> [The request]: Everything from the first line down to the line containing "turf and long" should be reproduced exactly; please include nothing else.

> [Source excerpt]:
################
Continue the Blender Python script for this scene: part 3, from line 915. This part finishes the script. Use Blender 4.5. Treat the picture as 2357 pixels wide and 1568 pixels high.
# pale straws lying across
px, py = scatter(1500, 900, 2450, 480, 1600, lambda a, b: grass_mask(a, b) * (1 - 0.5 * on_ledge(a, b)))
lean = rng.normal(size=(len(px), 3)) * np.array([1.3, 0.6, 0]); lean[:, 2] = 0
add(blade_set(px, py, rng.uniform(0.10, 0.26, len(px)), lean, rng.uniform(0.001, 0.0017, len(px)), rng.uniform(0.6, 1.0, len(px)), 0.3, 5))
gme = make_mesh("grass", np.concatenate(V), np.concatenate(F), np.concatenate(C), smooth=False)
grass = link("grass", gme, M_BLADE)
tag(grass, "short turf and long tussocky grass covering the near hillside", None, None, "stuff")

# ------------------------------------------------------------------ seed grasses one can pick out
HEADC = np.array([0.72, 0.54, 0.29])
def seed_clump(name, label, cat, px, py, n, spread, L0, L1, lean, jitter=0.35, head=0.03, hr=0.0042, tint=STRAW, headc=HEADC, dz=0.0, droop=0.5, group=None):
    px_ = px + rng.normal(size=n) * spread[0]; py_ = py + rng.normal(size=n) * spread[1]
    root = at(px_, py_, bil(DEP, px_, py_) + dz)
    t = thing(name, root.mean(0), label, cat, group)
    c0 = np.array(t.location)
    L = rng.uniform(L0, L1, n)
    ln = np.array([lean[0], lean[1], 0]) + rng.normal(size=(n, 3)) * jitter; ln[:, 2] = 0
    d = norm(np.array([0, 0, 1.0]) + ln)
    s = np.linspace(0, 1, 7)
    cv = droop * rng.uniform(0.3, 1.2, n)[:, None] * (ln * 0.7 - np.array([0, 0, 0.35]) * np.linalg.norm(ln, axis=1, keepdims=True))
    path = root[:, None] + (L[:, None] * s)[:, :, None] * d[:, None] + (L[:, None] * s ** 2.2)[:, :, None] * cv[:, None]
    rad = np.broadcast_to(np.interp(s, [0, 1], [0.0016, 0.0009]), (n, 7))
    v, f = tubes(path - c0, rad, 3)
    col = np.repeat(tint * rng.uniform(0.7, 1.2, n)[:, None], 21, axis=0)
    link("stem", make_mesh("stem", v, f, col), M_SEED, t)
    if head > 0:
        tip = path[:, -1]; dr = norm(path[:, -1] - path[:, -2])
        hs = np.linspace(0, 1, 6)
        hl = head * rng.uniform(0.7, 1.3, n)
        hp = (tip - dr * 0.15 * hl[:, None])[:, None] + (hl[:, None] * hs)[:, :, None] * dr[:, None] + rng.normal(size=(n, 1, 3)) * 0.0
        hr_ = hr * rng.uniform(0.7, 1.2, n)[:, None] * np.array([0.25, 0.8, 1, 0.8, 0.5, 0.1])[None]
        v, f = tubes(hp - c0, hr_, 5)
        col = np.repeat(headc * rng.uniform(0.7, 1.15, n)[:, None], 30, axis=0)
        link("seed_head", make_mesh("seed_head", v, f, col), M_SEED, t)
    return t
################
> [Task result]:
Continue the Blender Python script for this scene: part 3, from line 915. This part finishes the script. Use Blender 4.5. Treat the picture as 2357 pixels wide and 1568 pixels high.
# pale straws lying across
px, py = scatter(1500, 900, 2450, 480, 1600, lambda a, b: grass_mask(a, b) * (1 - 0.5 * on_ledge(a, b)))
lean = rng.normal(size=(len(px), 3)) * np.array([1.3, 0.6, 0]); lean[:, 2] = 0
add(blade_set(px, py, rng.uniform(0.10, 0.26, len(px)), lean, rng.uniform(0.001, 0.0017, len(px)), rng.uniform(0.6, 1.0, len(px)), 0.3, 5))
gme = make_mesh("grass", np.concatenate(V), np.concatenate(F), np.concatenate(C), smooth=False)
grass = link("grass", gme, M_BLADE)
tag(grass, "short turf and long tussocky grass covering the near hillside", None, None, "stuff")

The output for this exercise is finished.